Grants, particularly federal ones, are “very competitive,” Mastin said.
“There are no guarantees that an application that we submit for a project is going to be selected and even if we are, we still have substantial local costs, local investment that’s required,” he said. “Those federal dollars do not fund those projects completely.”
Since awards are not guaranteed, Mastin said long-term planning is difficult and grant awards are typically capped at the initial award amount, so if bids come in higher than originally estimated because of inflation, the county has to make up the shortfall.
“This has been the case for the last several federal aid projects constructed by the county where additional local funds were needed to move the project forward than originally planned,” he said.
Mastin said the department had historically used money saved in their highway funds — budget amounts not spent by the end of the year that can be rebudgeted — to fund local matches for large projects. However in 2022, Mastin said the department reached the point where those savings were already assigned to projects underway, so there weren’t new federal funding application opportunities because the county couldn’t provide a match.
At that time, the county council moved eligible costs being paid from the general fund to the Correctional Facility Local Income Tax Fund — often referred to as jail LIT — which freed up $4 million of income-tax general fund revenue for capital road projects. They also adopted a 0.2% Economic Development Income Tax, or EDIT.

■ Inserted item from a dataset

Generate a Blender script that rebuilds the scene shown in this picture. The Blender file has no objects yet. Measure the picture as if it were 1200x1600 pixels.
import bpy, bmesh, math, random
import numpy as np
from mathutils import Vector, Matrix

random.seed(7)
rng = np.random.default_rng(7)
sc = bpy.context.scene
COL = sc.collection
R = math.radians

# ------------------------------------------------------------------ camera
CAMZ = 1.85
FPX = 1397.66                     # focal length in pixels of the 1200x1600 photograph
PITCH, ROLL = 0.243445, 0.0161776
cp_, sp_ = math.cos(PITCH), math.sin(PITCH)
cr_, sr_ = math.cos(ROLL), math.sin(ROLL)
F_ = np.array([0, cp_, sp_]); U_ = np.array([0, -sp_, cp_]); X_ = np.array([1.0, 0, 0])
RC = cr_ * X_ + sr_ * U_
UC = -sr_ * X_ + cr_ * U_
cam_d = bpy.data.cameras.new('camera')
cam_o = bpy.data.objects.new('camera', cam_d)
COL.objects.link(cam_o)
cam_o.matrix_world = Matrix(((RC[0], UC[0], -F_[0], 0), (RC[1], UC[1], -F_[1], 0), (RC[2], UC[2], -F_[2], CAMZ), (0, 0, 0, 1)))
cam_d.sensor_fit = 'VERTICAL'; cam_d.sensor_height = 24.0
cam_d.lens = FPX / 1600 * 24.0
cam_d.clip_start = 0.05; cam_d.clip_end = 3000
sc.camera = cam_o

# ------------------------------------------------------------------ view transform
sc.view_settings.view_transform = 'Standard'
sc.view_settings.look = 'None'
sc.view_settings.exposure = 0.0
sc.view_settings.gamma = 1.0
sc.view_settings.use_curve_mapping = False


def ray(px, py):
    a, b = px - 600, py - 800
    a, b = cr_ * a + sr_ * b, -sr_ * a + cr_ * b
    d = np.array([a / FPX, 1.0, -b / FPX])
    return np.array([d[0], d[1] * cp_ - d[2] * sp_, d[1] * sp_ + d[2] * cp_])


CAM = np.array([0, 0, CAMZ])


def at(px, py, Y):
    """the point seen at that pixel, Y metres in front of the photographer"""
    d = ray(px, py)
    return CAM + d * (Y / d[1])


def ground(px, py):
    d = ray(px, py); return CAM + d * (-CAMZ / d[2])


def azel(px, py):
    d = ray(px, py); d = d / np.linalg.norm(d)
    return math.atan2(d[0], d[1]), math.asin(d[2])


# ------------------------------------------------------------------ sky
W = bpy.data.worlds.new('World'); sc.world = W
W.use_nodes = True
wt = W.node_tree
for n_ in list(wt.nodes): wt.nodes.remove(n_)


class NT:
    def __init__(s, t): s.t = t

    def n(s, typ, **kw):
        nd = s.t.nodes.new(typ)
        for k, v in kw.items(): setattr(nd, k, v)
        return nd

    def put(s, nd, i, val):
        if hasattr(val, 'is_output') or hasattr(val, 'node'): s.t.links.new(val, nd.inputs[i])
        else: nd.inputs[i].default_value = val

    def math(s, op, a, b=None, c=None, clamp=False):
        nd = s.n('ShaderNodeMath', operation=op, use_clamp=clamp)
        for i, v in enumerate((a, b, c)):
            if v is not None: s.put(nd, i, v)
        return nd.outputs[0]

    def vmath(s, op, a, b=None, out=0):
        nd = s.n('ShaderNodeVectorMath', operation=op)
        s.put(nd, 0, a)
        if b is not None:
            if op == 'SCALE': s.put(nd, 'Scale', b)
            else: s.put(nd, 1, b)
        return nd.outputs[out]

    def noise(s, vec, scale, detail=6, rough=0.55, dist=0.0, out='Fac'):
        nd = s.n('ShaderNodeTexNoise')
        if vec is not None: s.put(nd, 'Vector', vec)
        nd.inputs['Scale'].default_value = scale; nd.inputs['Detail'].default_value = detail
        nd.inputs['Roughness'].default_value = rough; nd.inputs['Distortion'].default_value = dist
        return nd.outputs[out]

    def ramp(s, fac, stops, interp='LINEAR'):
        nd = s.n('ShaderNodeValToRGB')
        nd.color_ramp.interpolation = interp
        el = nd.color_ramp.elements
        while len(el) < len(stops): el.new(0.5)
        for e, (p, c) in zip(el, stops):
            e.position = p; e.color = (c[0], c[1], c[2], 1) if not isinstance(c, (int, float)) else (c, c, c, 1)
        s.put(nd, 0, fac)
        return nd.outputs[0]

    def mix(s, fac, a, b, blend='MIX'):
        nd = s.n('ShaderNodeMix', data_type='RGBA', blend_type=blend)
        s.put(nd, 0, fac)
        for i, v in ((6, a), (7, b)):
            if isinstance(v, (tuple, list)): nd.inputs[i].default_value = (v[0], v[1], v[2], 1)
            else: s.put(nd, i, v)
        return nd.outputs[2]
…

The highway department has been focused on Smith Valley Road, an approximately $55 million endeavor that was estimated to be fully funded in 2028 with EDIT and the general fund. Until that project is fully funded no work on any other capital road projects will occur, Mastin told the county council Monday.
Uncertain future
Although the proposed bonding scenario can help with road funding, the county won’t pursue bonding under after the 2025 legislative session ends later this spring.
Mastin said there are bills being considered in the Statehouse that could affect both road funding and property taxes. Senate Bill 1 would provide major property tax cuts with no replacement revenue. Other bills could also change local government revenue structure and sources significantly, Mastin said.
For example, House Bill 1461 would essentially make counties responsible for bridges within cities and towns, regardless of whether they have a Cumulative Bridge Fund, Mastin said at the commissioners meeting Monday morning. The county eliminated the Cumulative Bridge Fund in 2023 and would have to put it back in place. It was eliminated because the county couldn’t fund it to the right level without a “significant detrimental impact to the funding that’s available,” Mastin told the commissioners.
The delay in taking action on the bonding scenario won’t cause issues with implementing a bond, Mastin said at the Monday county council meeting. The county’s financial advisor Jeff Peters recommended the county look at bonding closer to the end of 2025.